Por Gustavo Barreto (*)
Trecho da edição de 11 de janeiro de 1989 do jornal Folha de S. Paulo

Trecho da edição de 11 de janeiro de 1989 do jornal Folha de S. Paulo

Com destaque na primeira página, a Folha de S. Paulo repercute a prisão, no México, de 40 brasileiros que tentavam entrar sem documentação legal nos Estados Unidos.

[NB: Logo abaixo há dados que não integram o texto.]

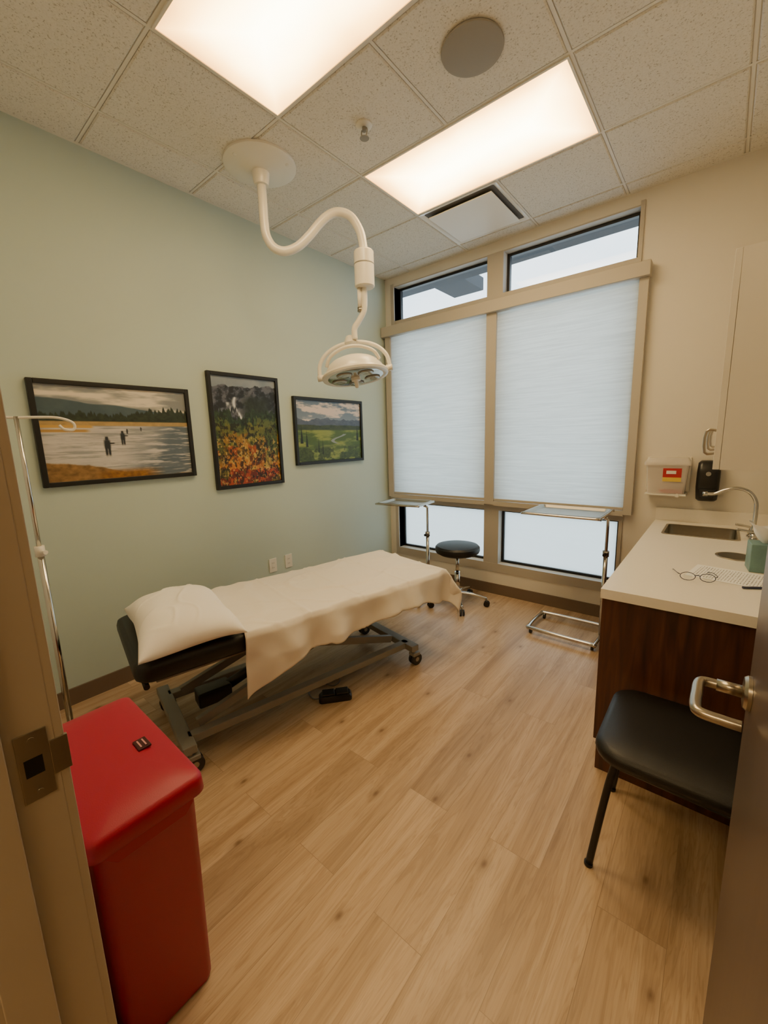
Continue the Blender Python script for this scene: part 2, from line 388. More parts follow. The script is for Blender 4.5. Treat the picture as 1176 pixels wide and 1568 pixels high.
# ---------------------------------------------------------------- framed pictures
def vnoise(u,v,f,seed,fy=None):
    fy=fy or f; rng=np.random.RandomState(seed); n=int(max(f,fy))+3; G=rng.rand(n+1,n+1)
    x=u*f;y=v*fy; xi=np.floor(x).astype(int); yi=np.floor(y).astype(int); fx=x-xi; fy2=y-yi
    xi=xi%n; yi=yi%n
    fx=fx*fx*(3-2*fx); fy2=fy2*fy2*(3-2*fy2)
    return (G[xi,yi]*(1-fx)+G[xi+1,yi]*fx)*(1-fy2)+(G[xi,yi+1]*(1-fx)+G[xi+1,yi+1]*fx)*fy2
def fbm(u,v,f,seed,o=4,fy=None):
    fy=fy or f; s=0;a=1;t=0
    for k in range(o): s=s+a*vnoise(u,v,f*2**k,seed+k,fy*2**k); t+=a; a*=.55
    return s/t
def lay(img,mask,c):
    m=np.clip(mask,0,1)[...,None]; return img*(1-m)+np.array(c)[None,None,:]*m if np.ndim(c)==1 else img*(1-m)+c*m
def mixc(a,b,t): t=np.clip(t,0,1)[...,None]; return np.array(a)*(1-t)+np.array(b)*t
def ss(x,a,b): t=np.clip((x-a)/(b-a),0,1); return t*t*(3-2*t)
def blob(u,v,x,y,rx,ry): return np.exp(-(((u-x)/rx)**4+((v-y)/ry)**4))
def paint1(u,v):
    img=mixc((140,146,150),(240,230,212),ss(fbm(u,v,3,1,5,12),.35,.62))
    hill=.155+.03*fbm(u,v*0,5,7)-.04*ss(.35-u,0,.3)+.07*ss(u,.4,.8)
    img=lay(img,ss(v,hill,hill+.012),mixc((62,84,96),(84,106,114),fbm(u,v,9,11)))
    tr=.27-.04*ss(u,.5,1.)+.05*(fbm(u,v*0,50,15,3)-.5)*2-.06*ss(u,.62,.7)*np.abs(np.sin(u*90))*fbm(u,v*0,30,16)
    img=lay(img,ss(v,tr,tr+.02),mixc((22,36,34),(58,74,56),fbm(u,v,40,21)))
    img=lay(img,ss(v,.36,.375),mixc((160,136,92),(206,172,108),fbm(u,v,30,23)))
    w=mixc((186,184,188),(236,230,222),fbm(u,v,6,31,5,40))
    w=mixc(w,np.array((84,102,118)),np.clip(ss(u+.35*(v-.5),.50,.95)*ss(fbm(u,v,7,33,4,55),.30,.55),0,.92))
    w=mixc(w,np.array((120,130,138)),ss(fbm(u,v,5,36,5,70),.5,.7)*.55)
    img=lay(img,ss(v,.41,.42),w)
    img=lay(img,ss(v,.405,.415)*ss(.445-v,0,.012)*ss(.32-u,0,.03),(214,170,88))
    img=lay(img,ss(v,.45,.46)*ss(.49-v,0,.012)*ss(.30-u,0,.05),(190,150,84))
    bank=.78+.20*ss(u,.0,.8)+.03*fbm(u,v*0,12,41)
    img=lay(img,ss(v,bank,bank+.02),mixc((104,80,48),(186,142,86),fbm(u,v,30,43)))
    img=lay(img,ss(v,.88,.95)*ss(u,.25,.4)*ss(.8-u,0,.2),mixc((110,74,36),(190,130,56),fbm(u,v,40,47)))
    for (fx,fy,h) in ((.385,.64,.20),(.495,.55,.15),(.53,.475,.055),(.63,.45,.045)):
        b=blob(u,v,fx,fy-h*.12,h*.10,h*.24)+blob(u,v,fx-h*.05,fy+h*.25,h*.04,h*.26)+blob(u,v,fx+h*.05,fy+h*.25,h*.04,h*.26)+blob(u,v,fx,fy-h*.44,h*.05,h*.09)+blob(u,v,fx+h*.14,fy-h*.16,h*.10,h*.035)
        img=lay(img,np.clip(b*1.3,0,1),(36,44,52))
    return img*.94
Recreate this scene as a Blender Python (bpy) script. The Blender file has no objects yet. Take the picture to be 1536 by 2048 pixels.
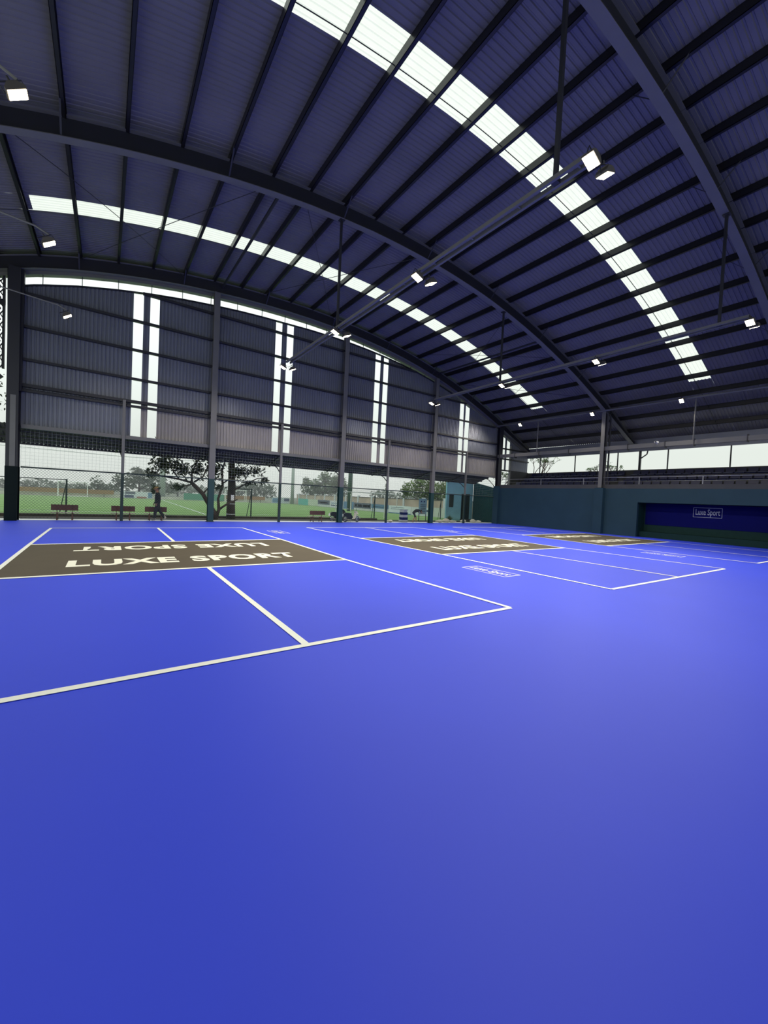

A matéria – da edição de 11 de janeiro de 1989, numa página compartilhada entre as editorias de Cidades e de Mortes – informa que o grupo de 38 brasileiros originários da cidade de Governador Valadares, em Minas Gerais, foram detidos no aeroporto da Cidade do México, juntamente com dois outros brasileiros que estariam cobrando 160 mil cruzeiros – cerca de 200 dólares – por pessoa para conduzir o grupo até a cidade de Tijuana, na fronteira com os Estados Unidos. Um oficial de imigração mexicano também foi preso.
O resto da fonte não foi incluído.